Andrew Power reminds us to keep our hips down during the press-up phase of the burpee.

“It is vital to ensure all team members are competent in their mastery of each technique,” Power said. “Secondly, once I had established confidence in their handling of each exercise, the plan was to push team members close to the point of exhaustion to mimic the race.”

And push us he did.

The full-body nature of the movement quickly brings you close to exhaustion . We did 30 non-stop, and were blowing like whales, which does not bode well for the race.

The burpee can be broken into phases. A press up, then bring your feet to your hands in one swift jump and finally a squat jump.

From there, we dropped to the floor and went straight into 50 metres of bear crawls.

With your weight on your hands and your toes, your knees bent and your hips low so your back is straight, you basically begin to lumber forward like … well, a bear.

Burpees require your entire body

It works your core, along with most muscles in your body. But what’s more, it requires a degree of coordination that proved beyond some of us.

Once we reached the 50 metre mark, we turned and crawled on our bellies in preparation for the barbed wire obstacle that will see us pass under the spikes, which are just a foot off the ground.

We finished with monkey bars and dead hangs, where we simply hung for an extended period of time.

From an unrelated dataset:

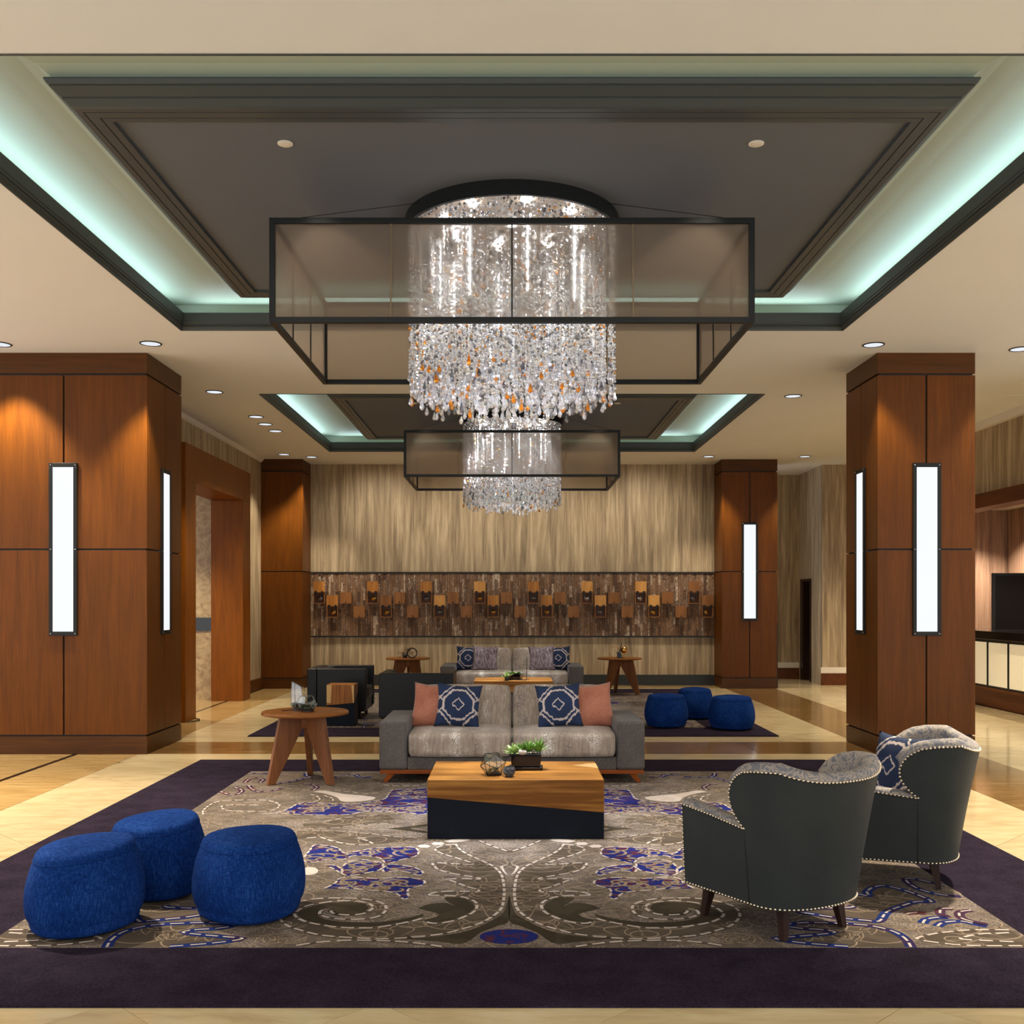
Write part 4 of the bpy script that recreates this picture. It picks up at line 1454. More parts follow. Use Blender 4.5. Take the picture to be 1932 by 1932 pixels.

The few seconds we managed to stay suspended highlighted our need to practise burpees – I suspect we’ll all be doing plenty of them for any hanging obstacle, having witnessed each of us flounder supporting our own weight.

Hanging for not very long – highlighting the need for burpee training in anticipation for failing the monkey bars.

Power was less pessimistic: “I am witnessing the boys make great strides with both technique and fitness as each session passes.”

But it’s not over yet.

“It is essential that the next seven to eights days is utilised as the final hard core training week,” he said, “before two or three days of rest and recovery before the race to ensure adequate preparation.”